Dziecko na rowerze – aktywność przez cały rok
W obliczu rządowych obostrzeń do 17 stycznia nasze pociechy mają ograniczone możliwości poruszania się na zewnątrz. Pamiętajmy, że w tym okresie w godzinach 8:00-16:00 od poniedziałku do piątku dzieci i młodzież do 16. roku życia muszą przemieszczać się pod opieką rodzica lub opiekuna. Wyjątkami są takie sytuacje jak wyjście do szkoły, na egzamin, a także udział w półkoloniach czy obozie szkoleniowym. Obostrzenie nie obowiązuje w weekendy, a zatem to właśnie w te dni nasze dzieci mają szansę na więcej swobody. Jeżeli udało się Wam zaszczepić swoim pociechom pasję do spędzania wolnego czasu na rowerze, śmiało zabierzcie je na przejażdżkę, aby wspólnie podreperować formę i wzmocnić odporność. Nawet jeżeli pogoda nie jest słoneczna, nie warto chować roweru do piwnicy i czekać z nim aż do wiosny.

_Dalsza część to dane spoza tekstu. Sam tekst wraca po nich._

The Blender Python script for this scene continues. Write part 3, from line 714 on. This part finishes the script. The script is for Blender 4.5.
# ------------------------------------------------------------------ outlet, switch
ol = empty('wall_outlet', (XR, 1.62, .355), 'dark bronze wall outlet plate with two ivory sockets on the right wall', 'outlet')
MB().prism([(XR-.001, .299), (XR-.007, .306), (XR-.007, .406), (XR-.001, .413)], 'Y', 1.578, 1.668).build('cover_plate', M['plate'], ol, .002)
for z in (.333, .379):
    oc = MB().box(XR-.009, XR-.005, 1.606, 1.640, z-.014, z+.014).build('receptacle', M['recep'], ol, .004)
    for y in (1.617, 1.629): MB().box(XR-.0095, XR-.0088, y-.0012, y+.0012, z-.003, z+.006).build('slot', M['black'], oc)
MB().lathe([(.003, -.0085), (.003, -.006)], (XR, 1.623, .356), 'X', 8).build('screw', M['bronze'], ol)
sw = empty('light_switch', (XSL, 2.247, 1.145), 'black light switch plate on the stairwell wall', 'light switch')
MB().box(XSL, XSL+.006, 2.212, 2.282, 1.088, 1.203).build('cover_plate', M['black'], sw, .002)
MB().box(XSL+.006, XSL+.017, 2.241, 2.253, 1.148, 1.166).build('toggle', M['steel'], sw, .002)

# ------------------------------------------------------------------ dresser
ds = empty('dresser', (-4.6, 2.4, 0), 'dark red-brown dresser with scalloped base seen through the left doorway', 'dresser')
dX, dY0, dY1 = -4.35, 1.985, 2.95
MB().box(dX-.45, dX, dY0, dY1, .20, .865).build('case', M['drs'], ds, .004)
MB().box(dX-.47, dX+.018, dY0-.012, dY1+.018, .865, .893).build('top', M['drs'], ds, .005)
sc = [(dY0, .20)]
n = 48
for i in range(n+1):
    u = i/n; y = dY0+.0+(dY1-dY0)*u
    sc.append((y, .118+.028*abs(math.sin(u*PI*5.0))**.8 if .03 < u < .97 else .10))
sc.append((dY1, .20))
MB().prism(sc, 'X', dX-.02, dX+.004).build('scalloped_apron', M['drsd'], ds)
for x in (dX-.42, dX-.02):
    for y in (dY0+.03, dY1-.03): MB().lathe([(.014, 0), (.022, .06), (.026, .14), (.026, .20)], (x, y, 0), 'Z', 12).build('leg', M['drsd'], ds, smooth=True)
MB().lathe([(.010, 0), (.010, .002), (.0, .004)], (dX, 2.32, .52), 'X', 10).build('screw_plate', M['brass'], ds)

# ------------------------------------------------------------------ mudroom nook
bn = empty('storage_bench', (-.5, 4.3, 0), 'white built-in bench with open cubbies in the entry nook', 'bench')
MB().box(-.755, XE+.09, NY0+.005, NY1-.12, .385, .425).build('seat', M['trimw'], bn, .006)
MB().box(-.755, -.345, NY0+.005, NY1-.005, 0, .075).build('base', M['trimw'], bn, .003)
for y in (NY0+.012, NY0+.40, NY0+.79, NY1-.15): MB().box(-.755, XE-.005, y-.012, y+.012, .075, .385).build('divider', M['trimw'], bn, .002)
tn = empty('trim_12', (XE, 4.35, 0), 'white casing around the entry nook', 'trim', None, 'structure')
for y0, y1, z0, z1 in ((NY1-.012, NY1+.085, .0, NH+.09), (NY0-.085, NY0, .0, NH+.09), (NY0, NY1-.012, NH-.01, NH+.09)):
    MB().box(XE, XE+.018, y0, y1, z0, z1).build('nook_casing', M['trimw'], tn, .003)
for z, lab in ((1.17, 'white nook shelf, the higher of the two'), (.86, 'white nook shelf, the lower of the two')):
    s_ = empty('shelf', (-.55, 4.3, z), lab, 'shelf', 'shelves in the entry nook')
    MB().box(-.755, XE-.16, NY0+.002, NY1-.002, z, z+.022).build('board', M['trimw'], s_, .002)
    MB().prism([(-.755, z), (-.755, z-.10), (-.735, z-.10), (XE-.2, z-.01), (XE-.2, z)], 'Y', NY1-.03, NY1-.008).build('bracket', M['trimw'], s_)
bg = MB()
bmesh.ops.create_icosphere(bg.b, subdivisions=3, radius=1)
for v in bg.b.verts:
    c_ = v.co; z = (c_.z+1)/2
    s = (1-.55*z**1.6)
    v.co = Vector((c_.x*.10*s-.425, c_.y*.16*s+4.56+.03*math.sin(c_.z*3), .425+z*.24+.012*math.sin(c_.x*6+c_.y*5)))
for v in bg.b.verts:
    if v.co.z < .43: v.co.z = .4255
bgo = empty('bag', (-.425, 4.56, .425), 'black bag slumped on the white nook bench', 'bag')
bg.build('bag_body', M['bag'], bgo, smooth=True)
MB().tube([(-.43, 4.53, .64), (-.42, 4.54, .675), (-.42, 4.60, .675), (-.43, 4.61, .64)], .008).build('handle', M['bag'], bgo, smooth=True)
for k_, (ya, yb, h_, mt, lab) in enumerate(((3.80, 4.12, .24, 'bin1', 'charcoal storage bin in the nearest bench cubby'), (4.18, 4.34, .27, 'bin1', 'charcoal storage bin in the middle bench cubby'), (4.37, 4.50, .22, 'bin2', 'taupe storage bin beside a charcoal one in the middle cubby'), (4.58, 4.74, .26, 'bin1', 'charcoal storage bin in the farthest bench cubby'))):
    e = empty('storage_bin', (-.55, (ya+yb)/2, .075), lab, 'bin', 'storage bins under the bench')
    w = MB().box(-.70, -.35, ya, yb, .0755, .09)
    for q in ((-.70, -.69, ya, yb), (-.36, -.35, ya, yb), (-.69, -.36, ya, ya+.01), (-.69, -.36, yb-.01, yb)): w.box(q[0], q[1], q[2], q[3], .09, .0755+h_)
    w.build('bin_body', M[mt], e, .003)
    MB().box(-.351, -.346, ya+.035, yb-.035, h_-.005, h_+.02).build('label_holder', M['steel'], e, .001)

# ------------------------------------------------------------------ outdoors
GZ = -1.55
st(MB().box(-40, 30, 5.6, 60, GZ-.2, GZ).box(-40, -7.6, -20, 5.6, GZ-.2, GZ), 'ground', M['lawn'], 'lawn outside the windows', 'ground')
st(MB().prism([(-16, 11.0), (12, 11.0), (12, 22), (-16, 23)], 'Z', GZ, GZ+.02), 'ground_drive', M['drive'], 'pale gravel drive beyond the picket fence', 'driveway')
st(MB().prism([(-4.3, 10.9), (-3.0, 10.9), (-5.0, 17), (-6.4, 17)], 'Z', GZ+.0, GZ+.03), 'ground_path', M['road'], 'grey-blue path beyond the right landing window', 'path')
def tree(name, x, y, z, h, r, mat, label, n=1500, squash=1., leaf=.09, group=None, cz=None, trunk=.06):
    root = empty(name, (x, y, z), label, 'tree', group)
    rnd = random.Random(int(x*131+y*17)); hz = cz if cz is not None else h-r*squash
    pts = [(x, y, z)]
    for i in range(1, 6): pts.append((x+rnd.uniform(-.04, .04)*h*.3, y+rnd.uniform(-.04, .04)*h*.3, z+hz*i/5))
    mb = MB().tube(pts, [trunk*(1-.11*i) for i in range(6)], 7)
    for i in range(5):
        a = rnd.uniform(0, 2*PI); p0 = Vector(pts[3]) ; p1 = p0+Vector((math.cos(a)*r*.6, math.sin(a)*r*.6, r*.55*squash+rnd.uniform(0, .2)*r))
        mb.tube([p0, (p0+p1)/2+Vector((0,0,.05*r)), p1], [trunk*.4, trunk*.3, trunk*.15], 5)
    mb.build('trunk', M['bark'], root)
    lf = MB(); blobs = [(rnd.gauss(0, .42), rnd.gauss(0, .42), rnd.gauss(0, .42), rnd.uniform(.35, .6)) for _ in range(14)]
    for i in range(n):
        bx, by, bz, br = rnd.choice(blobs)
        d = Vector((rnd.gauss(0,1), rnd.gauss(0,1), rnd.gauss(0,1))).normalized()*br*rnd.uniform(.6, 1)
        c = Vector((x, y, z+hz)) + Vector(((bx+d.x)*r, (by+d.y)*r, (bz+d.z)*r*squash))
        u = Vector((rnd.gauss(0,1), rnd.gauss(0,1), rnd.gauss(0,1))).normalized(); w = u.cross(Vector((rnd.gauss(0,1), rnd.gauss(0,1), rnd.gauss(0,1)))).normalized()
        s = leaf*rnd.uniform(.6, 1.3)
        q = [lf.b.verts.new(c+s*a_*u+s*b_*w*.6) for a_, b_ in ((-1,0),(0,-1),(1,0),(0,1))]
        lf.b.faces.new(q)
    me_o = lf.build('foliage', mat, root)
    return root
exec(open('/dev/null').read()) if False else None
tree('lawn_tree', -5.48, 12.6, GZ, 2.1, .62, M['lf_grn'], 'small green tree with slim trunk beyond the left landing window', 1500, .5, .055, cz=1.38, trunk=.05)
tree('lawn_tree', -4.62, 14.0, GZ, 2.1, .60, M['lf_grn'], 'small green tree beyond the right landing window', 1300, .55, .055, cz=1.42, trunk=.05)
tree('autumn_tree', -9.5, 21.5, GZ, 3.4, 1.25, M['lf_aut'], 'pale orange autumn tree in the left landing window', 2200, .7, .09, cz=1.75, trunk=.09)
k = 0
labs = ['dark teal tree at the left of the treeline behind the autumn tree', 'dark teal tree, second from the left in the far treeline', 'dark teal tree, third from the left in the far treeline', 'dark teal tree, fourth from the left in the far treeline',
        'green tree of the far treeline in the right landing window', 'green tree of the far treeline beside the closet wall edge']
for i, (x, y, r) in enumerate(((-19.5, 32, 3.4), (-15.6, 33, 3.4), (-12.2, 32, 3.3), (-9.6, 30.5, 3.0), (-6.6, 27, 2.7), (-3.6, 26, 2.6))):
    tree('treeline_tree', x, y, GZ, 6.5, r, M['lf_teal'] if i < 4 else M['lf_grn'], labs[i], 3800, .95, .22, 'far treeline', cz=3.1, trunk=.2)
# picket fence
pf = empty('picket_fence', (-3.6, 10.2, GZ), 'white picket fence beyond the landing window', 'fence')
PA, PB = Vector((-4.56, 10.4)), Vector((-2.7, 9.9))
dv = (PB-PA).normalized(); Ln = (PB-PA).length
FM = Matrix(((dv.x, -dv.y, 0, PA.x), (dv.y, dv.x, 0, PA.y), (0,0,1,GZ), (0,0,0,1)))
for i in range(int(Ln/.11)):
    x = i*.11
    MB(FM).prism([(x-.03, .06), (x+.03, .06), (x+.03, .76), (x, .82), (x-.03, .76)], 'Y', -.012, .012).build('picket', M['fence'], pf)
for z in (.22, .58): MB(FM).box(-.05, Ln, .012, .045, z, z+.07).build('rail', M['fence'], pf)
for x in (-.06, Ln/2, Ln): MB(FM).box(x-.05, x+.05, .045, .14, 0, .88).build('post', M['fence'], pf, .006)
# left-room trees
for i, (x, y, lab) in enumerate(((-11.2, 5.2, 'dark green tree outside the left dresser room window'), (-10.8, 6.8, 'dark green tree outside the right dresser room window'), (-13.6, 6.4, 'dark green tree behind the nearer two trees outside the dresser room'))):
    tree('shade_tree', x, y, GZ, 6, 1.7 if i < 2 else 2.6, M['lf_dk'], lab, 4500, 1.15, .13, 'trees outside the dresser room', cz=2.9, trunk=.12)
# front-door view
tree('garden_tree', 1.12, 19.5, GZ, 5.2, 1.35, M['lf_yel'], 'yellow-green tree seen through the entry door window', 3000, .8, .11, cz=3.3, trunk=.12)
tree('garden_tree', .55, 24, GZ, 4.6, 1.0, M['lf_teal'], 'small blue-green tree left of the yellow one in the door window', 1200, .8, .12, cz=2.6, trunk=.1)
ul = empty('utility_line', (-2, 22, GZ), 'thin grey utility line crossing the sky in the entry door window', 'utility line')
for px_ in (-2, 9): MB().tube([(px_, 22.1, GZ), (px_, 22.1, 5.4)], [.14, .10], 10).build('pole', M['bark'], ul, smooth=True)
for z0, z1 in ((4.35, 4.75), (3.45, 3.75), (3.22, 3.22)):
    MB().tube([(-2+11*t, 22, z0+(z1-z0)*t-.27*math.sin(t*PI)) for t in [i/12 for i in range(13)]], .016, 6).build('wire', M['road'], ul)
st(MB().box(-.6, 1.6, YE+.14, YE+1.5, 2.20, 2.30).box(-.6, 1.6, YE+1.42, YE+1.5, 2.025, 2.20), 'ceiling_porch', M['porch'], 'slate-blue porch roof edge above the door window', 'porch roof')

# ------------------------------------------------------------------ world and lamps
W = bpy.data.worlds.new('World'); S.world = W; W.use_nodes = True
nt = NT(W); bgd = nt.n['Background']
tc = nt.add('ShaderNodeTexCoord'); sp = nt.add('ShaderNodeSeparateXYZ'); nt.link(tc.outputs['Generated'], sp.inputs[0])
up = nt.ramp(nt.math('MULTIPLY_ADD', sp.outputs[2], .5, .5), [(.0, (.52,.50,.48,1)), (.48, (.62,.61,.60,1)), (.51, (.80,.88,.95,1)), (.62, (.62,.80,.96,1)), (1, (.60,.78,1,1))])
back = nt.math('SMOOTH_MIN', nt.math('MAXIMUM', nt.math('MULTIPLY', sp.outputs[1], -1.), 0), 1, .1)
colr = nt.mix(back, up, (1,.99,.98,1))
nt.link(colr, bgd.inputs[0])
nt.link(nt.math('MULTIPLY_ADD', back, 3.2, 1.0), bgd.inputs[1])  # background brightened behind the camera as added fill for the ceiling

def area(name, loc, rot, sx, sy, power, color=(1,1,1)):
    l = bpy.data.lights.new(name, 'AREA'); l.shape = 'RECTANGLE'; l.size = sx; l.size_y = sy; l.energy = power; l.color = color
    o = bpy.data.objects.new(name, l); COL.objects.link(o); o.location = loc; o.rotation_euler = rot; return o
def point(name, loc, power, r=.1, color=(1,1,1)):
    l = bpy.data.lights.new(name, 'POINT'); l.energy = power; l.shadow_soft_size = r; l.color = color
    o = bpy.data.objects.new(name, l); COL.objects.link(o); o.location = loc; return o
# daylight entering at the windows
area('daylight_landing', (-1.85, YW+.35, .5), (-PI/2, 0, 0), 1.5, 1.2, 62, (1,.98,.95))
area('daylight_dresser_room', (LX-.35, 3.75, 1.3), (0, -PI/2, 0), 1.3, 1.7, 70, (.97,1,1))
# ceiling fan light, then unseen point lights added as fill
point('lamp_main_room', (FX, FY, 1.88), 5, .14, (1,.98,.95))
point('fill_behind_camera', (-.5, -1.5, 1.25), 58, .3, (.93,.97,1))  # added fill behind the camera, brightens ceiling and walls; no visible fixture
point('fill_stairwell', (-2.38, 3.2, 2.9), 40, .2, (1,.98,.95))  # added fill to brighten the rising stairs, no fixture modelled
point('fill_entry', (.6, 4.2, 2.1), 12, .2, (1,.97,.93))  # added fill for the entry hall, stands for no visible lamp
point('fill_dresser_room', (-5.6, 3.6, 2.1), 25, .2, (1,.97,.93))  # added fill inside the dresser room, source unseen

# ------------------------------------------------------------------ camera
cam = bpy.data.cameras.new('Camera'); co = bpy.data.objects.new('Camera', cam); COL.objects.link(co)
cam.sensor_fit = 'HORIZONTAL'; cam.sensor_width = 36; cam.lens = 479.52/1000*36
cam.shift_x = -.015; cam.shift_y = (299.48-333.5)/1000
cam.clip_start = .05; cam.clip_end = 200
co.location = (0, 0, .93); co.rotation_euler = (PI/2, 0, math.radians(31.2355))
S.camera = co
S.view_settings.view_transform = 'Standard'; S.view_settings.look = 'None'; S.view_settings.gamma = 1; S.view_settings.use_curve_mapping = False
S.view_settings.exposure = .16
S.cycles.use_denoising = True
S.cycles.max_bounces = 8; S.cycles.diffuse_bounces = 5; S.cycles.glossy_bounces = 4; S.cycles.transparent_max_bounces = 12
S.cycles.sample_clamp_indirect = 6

Dziecko na jednośladzie – przepisy
Nie istnieją przepisy regulujące moment, w którym dziecko może po raz pierwszy wsiąść na rower. Wiadomo natomiast, że w wieku wiek 18 lat nasza pociecha może już jeździć na nim samodzielnie. Do tego czasu musi mu towarzyszyć osoba, która skończyła 10 lat. Wyjątkiem są sytuacje, kiedy dziecko ma prawo jazdy kategorii B1 lub kartę rowerową. Co więcej, rowerzysta między 7. a 10. rokiem życia musi trzymać się wyłącznie chodnika. Powód? Według kodeksu drogowego taka osoba traktowana jest jako pieszy. Warto przestrzegać tych przepisów, bo za ich złamanie jako rodzice będziemy musieli słono zapłacić, nawet 5000 zł. Co więcej, możemy zostać zaskarżeni do sądu rodzinnego o demoralizację dziecka i zaniedbanie jego wychowania. Jeżeli więc nasz nastolatek świetnie porusza się na jednośladzie i zna przepisy ruchu drogowego, ale nie ma karty rowerowej, nie ryzykujmy i nie wypuszczajmy go samego na przejażdżkę.
Oczywiście rower musi być wyposażony w odpowiednie światła: białe lub żółte selektywne z przodu roweru, co najmniej jeden czerwony odblask z tyłu (w kształcie innym niż trójkąt) oraz co najmniej jedno czerwone światło pozycyjne. Do tego dochodzi co najmniej jeden działający klakson i oczywiście hamulec. Warto dodać, że jeżeli nasza pociecha, która nie skończyła 15 lat, porusza się po terenie niezabudowanym, to od zmierzchu do świtu musi posiadać na swoim ubraniu elementy odblaskowe. W te akcesoria musi być wyposażony również rower. Bezwzględnie, w każdym wieku, pamiętajmy też o kasku. Jeżeli mamy małe dziecko, zawsze możemy wozić je w specjalnym foteliku przyczepionym do roweru lub w przyczepce. Bezpieczniej będzie poczekać z takimi przejażdżkami, aż nasz maluch będzie miał półtora roku. Dodajmy, że w foteliku lub w przyczepce może wozić dziecko jedynie osoba, która skończyła 17 lat.